しかし、期待せずに観た今作は、間違いなく白石和彌の代表作となるであろう作品だった。かえって、裏切られたような気持ちさえ覚える。

この作品を語る上ではもう「香取慎吾」という名詞は使いたくないと思えるほど、彼は「木野本郁男」だったし、人たらしでろくでなしだった。
彼の周りに「血縁者」は1人も登場しない。それでもなぜか構わずにいられない人柄は、やはり「香取慎吾」が演じているからこそなのだろうか。

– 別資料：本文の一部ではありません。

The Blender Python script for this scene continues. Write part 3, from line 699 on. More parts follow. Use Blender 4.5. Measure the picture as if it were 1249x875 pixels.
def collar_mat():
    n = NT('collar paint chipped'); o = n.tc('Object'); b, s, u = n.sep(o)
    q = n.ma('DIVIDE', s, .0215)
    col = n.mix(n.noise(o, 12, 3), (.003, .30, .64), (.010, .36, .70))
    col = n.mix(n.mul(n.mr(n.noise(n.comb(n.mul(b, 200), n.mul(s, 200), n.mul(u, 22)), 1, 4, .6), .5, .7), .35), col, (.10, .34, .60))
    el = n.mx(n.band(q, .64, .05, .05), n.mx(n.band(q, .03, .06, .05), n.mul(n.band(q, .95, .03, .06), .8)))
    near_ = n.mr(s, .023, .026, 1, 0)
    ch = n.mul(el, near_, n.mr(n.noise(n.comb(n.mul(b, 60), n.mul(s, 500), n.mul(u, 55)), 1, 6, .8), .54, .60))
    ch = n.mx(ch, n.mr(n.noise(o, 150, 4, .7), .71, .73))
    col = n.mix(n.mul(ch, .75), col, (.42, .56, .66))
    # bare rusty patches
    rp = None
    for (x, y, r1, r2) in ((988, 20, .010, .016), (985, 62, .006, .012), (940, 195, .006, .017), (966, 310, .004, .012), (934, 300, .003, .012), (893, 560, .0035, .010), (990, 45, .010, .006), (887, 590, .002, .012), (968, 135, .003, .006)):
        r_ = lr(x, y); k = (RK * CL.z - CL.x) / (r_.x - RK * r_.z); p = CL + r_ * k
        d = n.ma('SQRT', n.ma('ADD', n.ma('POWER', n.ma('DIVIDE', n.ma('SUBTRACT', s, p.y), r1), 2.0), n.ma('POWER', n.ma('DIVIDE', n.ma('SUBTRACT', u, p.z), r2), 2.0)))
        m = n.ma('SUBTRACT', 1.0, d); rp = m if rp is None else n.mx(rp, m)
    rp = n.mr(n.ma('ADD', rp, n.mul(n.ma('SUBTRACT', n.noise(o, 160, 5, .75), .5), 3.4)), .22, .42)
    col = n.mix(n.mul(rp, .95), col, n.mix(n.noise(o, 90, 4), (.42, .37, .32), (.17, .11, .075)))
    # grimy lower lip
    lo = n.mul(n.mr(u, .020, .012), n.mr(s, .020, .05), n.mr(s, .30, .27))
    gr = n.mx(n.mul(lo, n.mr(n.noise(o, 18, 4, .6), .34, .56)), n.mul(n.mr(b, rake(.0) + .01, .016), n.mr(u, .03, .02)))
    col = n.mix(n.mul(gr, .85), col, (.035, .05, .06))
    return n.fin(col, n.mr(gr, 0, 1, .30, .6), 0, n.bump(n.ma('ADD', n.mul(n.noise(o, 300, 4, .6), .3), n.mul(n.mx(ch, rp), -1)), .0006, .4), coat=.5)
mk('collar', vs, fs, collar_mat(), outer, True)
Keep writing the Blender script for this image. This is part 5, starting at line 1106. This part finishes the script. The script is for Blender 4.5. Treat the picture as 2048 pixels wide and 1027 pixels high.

祭りのシーンは、スタッフに動きを見せてもらっただけの一発撮りだったそうだし、直前まで本当に隣の民家で楽しく飲んで、顔が赤いまま撮った夜のシーンもあるようだ。
監督がインタビューで、もろもろを瞬時に察知する能力が卓越していて、こんな人を仕事をしたのは初めてのことだったと話している。それこそが、SMAPとして30年間トップを走り続けてきた中で会得してきたものなのだろう。
若松組、白石組の中に、すっと溶け込んでいる香取に驚かされたのも事実。
あの体躯、背中から醸し出される郁男の「感触」が、じっとりと伝わってくる。

初日ということもあったのか、スクリーンは思いのほか老若男女で埋まっていたのだが、終演後、観客の誰もが無言のまま退場していく...そんな光景を初めて体験した。
誰もが郁男の中に、震災を、石巻を、そして自分の中の「何か」を投影させていたのだろう。

残念なのは、ポスターの香取慎吾の表情や、サスペンスを予想させるようなコピー。
それに惑わされることなく、ぜひ映画館で見て欲しい。「喪失と再生」、そのテーマが身に染みる良作だと言える。
ミスリードのはずのコピーは、エンドロールで引き立つ。映像をスクリーンで確認して欲しい。

なによりこの秀作が、関東近県でほとんど宣伝されていない事実に不条理を感じる。